Algunos logran cambiarse de escuela y continuar su ciclo educativo. Pero son los menos. “La 660 es el último escalón que muchos pibes tienen. De acá, el que se va no se va a ningún lado. En muy raras ocasiones alguno termina en un EEMPA, pero la gran mayoría que abandona acá termina en la calle”, cuenta Mariela. La 660 es muy accesible, está en el medio del barrio, los chicos llegan caminando un par de cuadras, y además en los últimos años han implementado nuevas estrategias para contener a los alumnos más allá del cumplimiento estricto de sus calificaciones.
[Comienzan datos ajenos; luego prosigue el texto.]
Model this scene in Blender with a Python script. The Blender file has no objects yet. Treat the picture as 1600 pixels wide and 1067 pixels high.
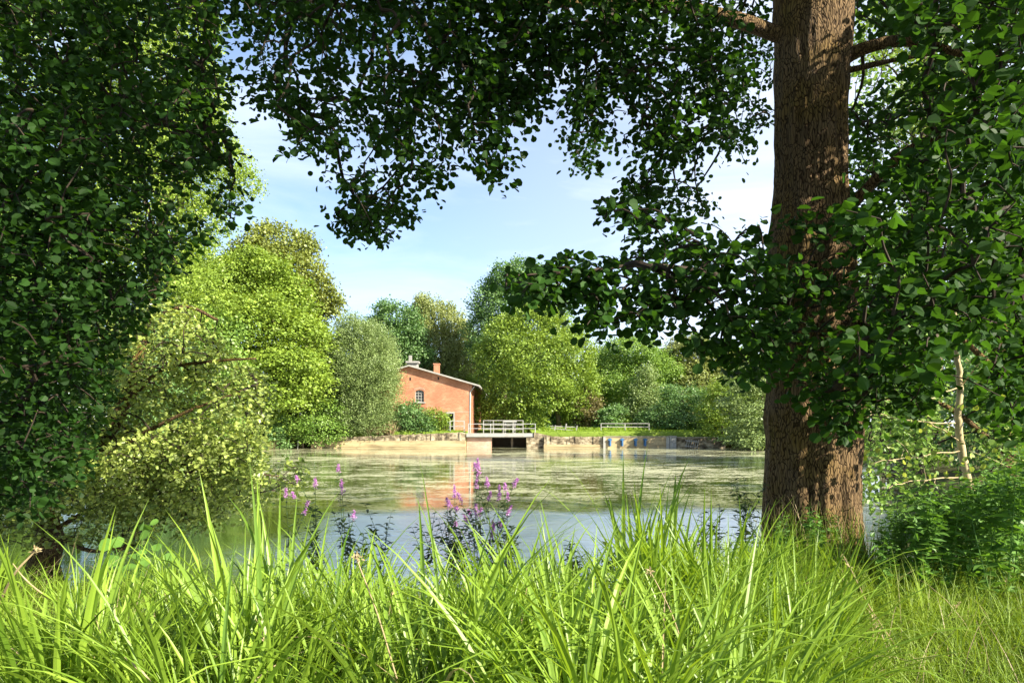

La psicóloga y la trabajadora social de la escuela son, por ejemplo, una parte fundamental en la convivencia.
“Nos replanteamos toda la profesión. La manera de enseñar, de evaluar. El logro no es que el chico tenga un diez sino que siga viniendo a la escuela”, explica Mariela. Y propone “aggiornar la práctica docente a la realidad”. Aunque, por ahora, lo estén haciendo entre pocos. En ese adentro, tan cercano a aquel afuera.